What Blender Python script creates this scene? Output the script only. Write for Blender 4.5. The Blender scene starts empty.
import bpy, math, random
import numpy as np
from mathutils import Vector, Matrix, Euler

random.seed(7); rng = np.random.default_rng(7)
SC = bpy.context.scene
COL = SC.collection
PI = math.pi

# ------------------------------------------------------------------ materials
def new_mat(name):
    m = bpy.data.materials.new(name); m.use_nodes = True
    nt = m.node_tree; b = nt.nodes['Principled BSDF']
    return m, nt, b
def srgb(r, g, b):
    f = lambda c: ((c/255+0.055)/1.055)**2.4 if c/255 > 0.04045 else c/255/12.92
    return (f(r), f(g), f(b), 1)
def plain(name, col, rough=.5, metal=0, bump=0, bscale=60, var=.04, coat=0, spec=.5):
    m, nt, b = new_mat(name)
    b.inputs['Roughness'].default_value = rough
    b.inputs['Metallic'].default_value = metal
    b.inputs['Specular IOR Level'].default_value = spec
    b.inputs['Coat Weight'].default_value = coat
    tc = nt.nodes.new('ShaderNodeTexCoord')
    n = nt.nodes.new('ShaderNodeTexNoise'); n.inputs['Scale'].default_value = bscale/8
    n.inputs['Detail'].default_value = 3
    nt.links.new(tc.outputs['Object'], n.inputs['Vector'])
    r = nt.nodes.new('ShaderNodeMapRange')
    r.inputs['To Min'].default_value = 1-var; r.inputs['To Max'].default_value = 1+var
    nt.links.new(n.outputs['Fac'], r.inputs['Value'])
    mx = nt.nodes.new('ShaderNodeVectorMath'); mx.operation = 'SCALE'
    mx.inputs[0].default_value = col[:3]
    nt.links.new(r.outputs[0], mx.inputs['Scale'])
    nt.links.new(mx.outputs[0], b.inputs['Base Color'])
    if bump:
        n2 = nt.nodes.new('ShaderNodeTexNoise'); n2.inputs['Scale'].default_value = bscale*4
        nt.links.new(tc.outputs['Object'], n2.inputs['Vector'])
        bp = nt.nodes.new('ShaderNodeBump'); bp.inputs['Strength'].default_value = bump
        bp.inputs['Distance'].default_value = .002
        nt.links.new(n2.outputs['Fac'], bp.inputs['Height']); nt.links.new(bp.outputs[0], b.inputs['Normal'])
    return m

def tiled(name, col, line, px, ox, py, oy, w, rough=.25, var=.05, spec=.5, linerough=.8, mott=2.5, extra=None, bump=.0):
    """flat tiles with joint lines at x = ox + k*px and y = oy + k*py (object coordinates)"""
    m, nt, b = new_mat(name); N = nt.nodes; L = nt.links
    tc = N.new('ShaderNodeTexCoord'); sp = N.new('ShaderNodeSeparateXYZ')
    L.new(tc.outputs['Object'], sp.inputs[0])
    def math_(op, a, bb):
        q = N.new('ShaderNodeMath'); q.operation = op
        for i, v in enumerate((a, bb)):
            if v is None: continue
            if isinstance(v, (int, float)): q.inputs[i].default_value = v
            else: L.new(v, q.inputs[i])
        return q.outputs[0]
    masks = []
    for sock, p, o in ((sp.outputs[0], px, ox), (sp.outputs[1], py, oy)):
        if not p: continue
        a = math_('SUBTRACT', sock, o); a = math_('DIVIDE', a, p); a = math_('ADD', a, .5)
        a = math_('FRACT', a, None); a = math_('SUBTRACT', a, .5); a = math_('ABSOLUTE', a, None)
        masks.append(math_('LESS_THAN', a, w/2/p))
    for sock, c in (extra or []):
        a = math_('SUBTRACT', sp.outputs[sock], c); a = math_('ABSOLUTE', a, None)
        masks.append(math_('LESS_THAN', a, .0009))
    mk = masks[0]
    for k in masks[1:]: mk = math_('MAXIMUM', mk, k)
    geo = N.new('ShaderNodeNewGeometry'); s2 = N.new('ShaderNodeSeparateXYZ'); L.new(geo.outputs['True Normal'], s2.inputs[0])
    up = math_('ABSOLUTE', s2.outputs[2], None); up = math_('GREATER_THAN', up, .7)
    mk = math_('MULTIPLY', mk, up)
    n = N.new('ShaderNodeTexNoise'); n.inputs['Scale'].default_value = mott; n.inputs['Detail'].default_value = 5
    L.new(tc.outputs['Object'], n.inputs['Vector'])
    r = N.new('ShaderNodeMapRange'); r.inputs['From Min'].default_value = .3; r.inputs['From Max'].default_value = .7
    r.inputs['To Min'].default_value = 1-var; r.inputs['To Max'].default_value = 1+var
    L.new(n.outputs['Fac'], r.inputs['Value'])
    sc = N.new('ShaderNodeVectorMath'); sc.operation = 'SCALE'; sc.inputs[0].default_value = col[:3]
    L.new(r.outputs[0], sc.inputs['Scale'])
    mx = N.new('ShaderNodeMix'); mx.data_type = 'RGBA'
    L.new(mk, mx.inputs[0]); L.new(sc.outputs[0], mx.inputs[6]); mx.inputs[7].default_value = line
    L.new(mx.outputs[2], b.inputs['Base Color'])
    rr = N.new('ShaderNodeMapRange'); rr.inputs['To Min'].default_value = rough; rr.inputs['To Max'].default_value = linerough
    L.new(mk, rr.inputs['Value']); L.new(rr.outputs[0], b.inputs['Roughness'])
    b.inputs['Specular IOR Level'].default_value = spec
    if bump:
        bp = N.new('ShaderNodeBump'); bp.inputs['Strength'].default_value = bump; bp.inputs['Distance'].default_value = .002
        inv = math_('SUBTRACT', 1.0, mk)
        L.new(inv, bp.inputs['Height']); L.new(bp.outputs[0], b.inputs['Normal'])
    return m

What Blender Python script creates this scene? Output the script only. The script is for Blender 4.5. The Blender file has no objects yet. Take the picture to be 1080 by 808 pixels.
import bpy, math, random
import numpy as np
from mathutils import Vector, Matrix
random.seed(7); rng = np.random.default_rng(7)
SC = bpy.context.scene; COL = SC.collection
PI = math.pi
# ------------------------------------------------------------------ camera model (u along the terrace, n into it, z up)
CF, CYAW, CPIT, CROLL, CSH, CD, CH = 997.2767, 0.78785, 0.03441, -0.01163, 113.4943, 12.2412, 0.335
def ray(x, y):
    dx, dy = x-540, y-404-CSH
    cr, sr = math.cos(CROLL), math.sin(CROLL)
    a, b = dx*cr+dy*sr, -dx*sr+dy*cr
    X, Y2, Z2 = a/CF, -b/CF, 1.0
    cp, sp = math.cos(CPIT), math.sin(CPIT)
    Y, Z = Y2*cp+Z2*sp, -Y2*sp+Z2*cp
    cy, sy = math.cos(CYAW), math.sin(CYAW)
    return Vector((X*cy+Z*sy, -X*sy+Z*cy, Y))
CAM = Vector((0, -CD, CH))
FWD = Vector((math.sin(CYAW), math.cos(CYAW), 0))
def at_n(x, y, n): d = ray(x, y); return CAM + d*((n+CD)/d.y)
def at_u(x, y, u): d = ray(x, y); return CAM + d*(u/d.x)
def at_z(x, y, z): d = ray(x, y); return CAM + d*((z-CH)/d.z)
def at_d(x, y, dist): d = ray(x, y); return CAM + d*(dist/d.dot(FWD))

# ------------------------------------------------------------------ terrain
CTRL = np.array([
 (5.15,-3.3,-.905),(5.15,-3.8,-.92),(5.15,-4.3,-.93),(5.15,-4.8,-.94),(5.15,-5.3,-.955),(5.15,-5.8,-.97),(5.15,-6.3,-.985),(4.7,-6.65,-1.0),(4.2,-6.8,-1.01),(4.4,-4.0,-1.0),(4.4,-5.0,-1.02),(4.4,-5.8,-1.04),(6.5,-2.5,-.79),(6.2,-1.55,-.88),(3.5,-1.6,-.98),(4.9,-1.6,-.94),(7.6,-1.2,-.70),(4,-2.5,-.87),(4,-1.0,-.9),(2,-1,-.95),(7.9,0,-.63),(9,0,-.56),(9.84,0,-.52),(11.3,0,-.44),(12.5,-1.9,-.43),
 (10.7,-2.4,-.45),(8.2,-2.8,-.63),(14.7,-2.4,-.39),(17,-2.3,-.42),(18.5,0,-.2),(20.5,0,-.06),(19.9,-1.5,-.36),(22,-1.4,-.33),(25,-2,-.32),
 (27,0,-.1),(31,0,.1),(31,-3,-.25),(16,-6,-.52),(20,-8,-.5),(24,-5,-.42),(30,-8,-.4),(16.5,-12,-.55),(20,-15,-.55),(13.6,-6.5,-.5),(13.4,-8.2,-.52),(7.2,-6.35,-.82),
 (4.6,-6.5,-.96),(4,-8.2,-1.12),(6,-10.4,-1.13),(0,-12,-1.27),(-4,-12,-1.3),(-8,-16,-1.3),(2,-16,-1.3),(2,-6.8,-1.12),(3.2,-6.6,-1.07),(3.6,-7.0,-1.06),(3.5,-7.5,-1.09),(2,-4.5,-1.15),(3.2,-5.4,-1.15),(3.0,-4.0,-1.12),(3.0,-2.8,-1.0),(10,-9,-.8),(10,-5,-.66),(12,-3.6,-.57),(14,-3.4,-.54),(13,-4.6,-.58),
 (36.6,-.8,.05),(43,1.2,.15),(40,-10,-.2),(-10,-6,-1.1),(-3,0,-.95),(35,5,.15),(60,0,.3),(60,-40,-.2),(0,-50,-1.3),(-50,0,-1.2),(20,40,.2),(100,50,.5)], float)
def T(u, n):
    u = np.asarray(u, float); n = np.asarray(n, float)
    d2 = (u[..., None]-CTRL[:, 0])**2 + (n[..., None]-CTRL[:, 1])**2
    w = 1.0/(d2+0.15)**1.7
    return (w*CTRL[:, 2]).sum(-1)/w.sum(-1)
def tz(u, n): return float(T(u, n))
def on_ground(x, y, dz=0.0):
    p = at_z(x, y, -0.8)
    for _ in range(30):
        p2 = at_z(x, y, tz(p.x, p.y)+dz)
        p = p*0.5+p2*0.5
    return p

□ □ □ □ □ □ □

### WORK TO DO:
Set down, exactly as written, each line of the data from its opening line through the one containing "from mathutils import Vector, Matrix, Euler". Output nothing more.

### EXPECTED ANSWER:
What Blender Python script creates this scene? Output the script only. Write for Blender 4.5. The Blender scene starts empty.
import bpy, math, random
import numpy as np
from mathutils import Vector, Matrix, Euler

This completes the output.